Dixieghost Redefines Itself—and the Boundaries of Roots Music

In Music Stories by McCord Paganleave a COMMENT

Knoxville band Dixieghost is pushing back against what it means to be a folk band. The band’s lead singer, songwriter, and guitarist, Jason Hanna, a Knoxville native, is trying to distance his band from mainstream radio-friendly folk groups like Mumford and Sons while staying true to his and his bandmates’ traditional folk and Appalachian roots.

In the seven years since Dixieghost released its first self-titled album, with an almost entirely different lineup, the bluegrass-influenced band has developed a more confident voice and a more refined idea of the kind of musicians they want to be. On their new album, Wine and Spirits, Dixieghost’s progressive style helps them stand out from similar groups without betraying the standards of traditional folk, country, and bluegrass.

New tracks like “Tennessee Home” and “Utah” directly reference the band’s Appalachian roots. “Utah,” in particular, written from Hanna’s time spent living out West, speaks to a longing for Tennessee and for the sweet tea, rivers, and whiskey that help make the state what it is—but it also speaks to the complications of nostalgia.

“It’s a song about someone being really attached to their roots and feeling out of place somewhere else,” Hanna says. “It shows somebody complaining about another culture and while doing so, shows that they’re doing the exact same things that they’re complaining about.”

Wine and Spirits is perfect music for sitting in a coffeehouse or around a campfire. The album is a consistent mix of folk and bluegrass, but it works even for non-fans, too; the lyrics can speak to anyone who has experienced longing and loss.

“What we didn’t want to do was have a bunch of songs about typical subject matter,” Hanna says, “And that’s something we’ve always tried to do, not be that kind of predictable bluegrass band. … It’s pushing back on some of these country tropes.”

The first track on the new album, “Clermont,” pays tribute to the famous Clermont Lounge in Atlanta, the first and oldest strip club in the city. The song also mocks one of biggest names in contemporary folk-rock, Mumford and Sons, with a music video recreating the band’s infamous expulsion from the lounge in September 2013.
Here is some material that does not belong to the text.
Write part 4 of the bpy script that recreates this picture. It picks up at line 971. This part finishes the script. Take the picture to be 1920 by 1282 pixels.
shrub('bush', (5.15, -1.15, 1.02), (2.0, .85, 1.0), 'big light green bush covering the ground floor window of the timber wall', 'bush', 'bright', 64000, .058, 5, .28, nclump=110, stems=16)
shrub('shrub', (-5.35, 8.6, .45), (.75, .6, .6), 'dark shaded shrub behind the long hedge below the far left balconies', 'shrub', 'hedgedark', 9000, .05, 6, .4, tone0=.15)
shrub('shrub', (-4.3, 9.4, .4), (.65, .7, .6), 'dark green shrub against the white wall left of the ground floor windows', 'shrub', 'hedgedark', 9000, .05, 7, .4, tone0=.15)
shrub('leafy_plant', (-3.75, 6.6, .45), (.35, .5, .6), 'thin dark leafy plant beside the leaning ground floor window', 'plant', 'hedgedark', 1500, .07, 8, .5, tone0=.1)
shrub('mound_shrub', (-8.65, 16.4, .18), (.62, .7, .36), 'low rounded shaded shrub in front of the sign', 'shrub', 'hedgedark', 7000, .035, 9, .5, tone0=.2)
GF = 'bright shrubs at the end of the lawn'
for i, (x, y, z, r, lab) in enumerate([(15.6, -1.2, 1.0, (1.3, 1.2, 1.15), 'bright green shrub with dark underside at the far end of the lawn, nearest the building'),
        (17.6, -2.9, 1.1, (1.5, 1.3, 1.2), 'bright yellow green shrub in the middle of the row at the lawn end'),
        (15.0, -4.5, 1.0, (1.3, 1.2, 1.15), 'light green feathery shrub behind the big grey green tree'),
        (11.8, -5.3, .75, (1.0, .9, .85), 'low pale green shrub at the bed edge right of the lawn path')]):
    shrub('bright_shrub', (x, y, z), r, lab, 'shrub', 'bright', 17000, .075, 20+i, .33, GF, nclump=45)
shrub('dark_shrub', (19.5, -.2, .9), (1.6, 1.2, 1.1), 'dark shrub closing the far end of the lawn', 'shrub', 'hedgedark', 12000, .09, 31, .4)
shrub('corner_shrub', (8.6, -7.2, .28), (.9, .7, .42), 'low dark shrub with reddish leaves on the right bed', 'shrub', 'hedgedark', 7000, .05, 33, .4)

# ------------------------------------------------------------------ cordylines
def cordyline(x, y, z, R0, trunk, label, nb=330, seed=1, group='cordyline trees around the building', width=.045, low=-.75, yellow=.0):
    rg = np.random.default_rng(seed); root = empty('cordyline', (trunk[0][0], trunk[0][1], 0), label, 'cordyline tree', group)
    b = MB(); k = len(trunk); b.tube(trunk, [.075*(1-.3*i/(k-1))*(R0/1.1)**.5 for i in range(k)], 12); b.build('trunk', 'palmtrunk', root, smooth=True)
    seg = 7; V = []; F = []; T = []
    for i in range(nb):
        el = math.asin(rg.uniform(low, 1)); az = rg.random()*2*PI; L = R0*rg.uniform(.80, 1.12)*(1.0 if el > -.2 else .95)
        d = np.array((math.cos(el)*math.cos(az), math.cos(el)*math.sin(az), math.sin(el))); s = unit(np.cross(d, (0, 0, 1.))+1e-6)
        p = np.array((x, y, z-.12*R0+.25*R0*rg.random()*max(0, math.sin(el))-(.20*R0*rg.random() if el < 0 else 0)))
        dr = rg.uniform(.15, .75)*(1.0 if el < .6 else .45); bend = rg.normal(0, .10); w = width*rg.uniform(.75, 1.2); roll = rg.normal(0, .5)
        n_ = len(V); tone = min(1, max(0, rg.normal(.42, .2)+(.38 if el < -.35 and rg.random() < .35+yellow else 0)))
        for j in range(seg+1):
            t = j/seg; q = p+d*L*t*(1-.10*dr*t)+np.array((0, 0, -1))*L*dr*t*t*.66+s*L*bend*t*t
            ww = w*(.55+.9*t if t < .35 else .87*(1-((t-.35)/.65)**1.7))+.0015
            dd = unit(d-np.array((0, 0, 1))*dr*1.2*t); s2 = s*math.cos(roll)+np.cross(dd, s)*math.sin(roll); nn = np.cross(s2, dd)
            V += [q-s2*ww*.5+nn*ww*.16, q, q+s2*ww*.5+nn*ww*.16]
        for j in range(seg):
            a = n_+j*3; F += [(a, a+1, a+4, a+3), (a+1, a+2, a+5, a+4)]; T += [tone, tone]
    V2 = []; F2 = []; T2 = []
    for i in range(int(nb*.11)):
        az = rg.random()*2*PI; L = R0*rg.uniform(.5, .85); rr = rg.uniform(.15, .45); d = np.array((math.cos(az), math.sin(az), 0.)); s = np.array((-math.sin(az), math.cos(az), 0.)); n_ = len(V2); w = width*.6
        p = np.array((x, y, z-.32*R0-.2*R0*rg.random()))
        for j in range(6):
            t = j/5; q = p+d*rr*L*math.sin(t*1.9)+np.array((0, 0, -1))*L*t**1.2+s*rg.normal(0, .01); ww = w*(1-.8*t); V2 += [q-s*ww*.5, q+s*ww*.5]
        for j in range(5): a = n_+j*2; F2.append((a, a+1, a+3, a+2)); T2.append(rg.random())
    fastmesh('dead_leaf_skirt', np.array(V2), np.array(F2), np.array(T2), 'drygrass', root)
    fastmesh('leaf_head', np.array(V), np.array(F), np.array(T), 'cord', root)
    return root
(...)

Dixieghost reinforces folk’s protest traditions with the song “Sweet Rose,” in which Hanna says he will provide for his lover, but “won’t be choking my throat with a blue collar on to make green for the white-collar man.”

Wine and Spirits follows the formula for traditional folk, but just barely, Hanna says. “There’s a bit of Southern gothicness to it,” he says. “A lot of the songs are based on some of the darker aspects of religion and sex.” The album is a solid accomplishment from a band that has added four new members since its previous record—Will Carter on Dobro, David Leventhal on banjo, Seth Hopper on fiddle, and Chance Leadbetter on mandolin—and experimented with dozens more. Hanna and longtime friend and bassist Justin Nix are the only original members of Dixieghost left. Hanna and Nix have taken the opportunity to revisit their older work on Wine and Spirits—the new album contains reworked versions of three songs from the band’s first album (“Ghost Town,” “Mickey Greene” and “Sand in My Boots”).

The new album is also the impetus for a busy summer and fall for the band. Dixieghost plays at Barley’s Taproom and Pizzeria in the Old City on Friday, July 24, for the release party for Wine and Spirits and will join Sam Quinn, the Tim Lee 3, and others on Saturday, July 25, at the Shed in Maryville for a tribute to Neil Young. They’re also scheduled to play at the Louie Bluie Music and Arts Festival, in Caryville, and the Johnson City Folk Festival in September.

Dixieghost plays at Barley’s Taproom and Pizzeria on Friday, July 24, at 10 p.m.